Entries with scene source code
+===+
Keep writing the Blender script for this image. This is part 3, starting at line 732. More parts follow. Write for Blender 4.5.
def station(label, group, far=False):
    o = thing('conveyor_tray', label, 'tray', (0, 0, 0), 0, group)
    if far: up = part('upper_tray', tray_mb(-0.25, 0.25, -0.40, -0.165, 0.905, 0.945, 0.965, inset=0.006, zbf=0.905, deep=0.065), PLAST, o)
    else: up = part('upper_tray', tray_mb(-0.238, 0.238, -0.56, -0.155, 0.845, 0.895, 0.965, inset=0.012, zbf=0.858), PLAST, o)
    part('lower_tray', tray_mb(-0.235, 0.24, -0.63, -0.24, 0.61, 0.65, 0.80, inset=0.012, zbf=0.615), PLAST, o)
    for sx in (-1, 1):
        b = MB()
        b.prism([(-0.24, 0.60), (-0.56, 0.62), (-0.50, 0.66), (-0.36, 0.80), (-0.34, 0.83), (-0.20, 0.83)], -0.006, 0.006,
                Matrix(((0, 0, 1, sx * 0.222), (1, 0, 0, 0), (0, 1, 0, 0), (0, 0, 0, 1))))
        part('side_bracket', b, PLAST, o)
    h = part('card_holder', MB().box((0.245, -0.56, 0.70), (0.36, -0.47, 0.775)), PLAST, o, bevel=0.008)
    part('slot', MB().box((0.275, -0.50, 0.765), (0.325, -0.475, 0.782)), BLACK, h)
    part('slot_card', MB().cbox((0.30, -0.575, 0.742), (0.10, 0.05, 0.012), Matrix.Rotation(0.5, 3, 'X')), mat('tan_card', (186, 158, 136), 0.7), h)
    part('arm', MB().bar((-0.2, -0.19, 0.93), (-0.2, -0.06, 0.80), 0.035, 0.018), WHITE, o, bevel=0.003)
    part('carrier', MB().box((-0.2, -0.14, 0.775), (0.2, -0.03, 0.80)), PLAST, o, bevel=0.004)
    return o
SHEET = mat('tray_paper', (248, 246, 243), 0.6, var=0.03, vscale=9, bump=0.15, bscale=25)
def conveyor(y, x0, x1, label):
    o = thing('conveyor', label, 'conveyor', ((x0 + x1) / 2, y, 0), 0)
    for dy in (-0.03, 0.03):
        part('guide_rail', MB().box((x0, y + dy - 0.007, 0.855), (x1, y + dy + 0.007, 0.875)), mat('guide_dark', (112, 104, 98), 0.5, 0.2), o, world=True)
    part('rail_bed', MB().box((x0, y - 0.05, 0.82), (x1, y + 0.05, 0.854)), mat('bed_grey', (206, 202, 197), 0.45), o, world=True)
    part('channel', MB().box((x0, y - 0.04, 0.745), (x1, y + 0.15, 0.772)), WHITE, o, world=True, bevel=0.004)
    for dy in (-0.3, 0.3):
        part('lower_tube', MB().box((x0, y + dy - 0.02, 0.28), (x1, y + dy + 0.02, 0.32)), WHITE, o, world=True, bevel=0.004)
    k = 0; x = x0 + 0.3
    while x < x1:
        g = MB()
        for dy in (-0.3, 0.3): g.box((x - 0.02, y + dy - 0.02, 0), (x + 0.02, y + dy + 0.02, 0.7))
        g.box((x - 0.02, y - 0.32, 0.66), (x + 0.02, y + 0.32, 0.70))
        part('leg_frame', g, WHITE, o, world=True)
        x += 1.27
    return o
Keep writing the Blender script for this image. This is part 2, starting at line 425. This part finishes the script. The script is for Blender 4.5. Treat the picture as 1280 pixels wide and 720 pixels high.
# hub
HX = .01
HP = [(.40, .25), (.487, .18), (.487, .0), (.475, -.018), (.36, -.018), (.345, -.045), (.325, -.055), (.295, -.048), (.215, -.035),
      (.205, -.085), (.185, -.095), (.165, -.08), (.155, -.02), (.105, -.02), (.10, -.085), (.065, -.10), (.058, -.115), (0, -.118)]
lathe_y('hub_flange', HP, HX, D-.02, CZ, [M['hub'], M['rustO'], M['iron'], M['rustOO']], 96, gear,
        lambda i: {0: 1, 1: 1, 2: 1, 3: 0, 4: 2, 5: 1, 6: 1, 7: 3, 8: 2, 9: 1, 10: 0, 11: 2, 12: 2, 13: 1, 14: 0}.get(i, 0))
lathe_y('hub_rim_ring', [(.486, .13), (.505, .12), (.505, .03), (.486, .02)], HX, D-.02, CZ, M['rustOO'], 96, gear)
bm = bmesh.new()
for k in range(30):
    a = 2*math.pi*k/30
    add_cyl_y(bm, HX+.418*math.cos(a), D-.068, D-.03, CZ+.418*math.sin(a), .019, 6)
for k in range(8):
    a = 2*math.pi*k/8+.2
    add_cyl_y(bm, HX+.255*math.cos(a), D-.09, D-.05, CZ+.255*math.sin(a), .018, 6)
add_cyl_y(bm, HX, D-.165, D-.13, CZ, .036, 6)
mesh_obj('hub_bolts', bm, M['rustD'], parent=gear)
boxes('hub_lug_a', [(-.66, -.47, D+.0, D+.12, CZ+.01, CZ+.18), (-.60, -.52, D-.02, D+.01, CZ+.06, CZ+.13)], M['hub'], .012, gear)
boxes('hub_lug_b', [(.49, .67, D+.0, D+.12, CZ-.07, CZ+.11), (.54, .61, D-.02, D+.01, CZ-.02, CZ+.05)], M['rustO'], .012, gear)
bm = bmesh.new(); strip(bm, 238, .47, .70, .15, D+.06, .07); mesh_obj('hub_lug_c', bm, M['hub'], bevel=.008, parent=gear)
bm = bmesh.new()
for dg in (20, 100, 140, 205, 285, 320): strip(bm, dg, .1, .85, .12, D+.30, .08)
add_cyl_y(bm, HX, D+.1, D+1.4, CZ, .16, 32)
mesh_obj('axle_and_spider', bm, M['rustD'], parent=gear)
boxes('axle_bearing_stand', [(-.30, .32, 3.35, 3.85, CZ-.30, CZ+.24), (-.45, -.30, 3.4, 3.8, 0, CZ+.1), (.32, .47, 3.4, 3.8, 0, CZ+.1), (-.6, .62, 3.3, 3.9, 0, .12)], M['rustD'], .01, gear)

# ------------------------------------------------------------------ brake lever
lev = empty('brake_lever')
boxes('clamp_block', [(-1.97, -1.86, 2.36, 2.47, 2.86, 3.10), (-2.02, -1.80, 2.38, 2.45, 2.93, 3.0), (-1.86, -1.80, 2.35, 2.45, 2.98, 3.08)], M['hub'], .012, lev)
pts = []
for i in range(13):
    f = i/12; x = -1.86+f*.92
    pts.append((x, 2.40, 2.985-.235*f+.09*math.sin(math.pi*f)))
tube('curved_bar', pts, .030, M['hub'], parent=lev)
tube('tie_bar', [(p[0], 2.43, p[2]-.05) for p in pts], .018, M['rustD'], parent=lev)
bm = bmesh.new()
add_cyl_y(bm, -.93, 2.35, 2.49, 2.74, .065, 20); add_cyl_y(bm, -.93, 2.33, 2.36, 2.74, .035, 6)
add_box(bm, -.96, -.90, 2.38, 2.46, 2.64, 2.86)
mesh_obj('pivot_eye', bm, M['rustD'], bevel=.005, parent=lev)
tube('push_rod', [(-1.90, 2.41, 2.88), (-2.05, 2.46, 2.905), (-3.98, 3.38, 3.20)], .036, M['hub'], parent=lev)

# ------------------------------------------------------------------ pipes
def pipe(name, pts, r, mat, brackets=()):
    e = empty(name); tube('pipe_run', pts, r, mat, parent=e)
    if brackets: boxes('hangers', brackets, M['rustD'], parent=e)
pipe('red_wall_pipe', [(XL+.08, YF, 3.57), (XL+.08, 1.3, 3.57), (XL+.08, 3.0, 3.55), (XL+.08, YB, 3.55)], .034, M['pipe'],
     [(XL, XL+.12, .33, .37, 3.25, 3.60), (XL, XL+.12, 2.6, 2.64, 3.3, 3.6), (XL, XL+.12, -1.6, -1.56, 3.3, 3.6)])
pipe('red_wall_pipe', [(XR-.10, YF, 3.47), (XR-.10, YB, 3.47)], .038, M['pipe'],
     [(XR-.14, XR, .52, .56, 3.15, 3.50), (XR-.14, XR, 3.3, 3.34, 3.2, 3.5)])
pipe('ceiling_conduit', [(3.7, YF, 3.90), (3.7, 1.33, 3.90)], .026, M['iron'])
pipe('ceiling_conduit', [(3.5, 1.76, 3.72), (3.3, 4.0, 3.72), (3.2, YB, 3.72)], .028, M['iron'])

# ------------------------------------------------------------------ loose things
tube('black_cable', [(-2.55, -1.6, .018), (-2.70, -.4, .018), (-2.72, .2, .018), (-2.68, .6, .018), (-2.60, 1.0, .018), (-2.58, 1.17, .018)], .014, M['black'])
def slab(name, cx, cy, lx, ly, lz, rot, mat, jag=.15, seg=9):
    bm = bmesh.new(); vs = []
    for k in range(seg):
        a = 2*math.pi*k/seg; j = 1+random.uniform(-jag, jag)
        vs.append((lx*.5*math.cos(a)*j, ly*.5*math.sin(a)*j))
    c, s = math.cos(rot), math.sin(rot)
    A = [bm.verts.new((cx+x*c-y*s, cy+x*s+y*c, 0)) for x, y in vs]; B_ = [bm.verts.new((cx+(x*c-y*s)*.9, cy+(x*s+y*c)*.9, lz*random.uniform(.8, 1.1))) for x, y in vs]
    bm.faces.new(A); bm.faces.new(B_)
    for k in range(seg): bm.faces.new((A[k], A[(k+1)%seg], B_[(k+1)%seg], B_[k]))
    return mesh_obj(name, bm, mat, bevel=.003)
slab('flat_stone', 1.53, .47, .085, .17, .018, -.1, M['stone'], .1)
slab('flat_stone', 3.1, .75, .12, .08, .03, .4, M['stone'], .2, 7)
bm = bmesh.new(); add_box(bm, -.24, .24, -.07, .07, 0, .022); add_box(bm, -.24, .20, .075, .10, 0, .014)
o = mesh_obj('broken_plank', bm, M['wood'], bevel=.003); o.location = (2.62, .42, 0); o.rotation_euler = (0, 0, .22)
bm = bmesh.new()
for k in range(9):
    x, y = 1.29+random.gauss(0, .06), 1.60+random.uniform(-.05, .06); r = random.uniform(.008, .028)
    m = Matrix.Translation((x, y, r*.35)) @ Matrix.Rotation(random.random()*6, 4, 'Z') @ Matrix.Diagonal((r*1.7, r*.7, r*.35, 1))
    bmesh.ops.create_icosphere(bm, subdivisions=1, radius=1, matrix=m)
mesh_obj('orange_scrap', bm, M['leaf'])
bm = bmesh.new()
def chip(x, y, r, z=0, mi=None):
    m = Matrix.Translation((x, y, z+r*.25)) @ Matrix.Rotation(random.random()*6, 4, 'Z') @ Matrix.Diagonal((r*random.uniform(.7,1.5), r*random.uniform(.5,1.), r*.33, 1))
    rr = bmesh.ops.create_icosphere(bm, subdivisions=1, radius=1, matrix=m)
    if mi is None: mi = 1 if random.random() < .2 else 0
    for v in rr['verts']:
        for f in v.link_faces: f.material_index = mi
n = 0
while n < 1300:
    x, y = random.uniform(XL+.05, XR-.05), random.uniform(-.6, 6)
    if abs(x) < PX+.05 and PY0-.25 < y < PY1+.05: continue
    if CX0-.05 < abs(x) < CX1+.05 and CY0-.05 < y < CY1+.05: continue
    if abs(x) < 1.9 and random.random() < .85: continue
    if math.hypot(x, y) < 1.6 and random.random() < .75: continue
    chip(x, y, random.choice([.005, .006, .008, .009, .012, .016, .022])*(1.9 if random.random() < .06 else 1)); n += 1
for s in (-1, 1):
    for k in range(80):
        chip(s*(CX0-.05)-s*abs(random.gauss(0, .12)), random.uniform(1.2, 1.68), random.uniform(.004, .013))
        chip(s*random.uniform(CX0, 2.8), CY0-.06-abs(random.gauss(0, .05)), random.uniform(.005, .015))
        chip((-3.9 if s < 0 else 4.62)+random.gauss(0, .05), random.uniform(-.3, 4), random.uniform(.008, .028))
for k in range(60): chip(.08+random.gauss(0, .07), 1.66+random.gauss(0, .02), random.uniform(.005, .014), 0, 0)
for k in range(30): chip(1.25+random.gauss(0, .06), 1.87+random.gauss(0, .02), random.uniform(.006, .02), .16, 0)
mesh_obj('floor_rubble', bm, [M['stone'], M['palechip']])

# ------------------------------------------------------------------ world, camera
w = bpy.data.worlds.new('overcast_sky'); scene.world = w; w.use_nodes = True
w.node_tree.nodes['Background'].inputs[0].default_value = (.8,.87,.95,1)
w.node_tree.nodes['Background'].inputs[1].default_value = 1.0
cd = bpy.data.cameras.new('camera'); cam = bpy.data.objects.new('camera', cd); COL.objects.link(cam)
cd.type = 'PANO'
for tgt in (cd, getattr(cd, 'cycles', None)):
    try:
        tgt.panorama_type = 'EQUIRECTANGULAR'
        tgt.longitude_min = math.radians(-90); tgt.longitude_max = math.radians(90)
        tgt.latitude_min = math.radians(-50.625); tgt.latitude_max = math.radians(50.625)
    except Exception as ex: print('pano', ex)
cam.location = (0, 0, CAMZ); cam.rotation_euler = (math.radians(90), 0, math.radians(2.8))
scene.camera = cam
+===+
[TO BE DONE] Search the listing for the word "This". Copy every line in which it occurs.

[WRITTEN ANSWER]
Keep writing the Blender script for this image. This is part 3, starting at line 732. More parts follow. Write for Blender 4.5.
Keep writing the Blender script for this image. This is part 2, starting at line 425. This part finishes the script. The script is for Blender 4.5. Treat the picture as 1280 pixels wide and 720 pixels high.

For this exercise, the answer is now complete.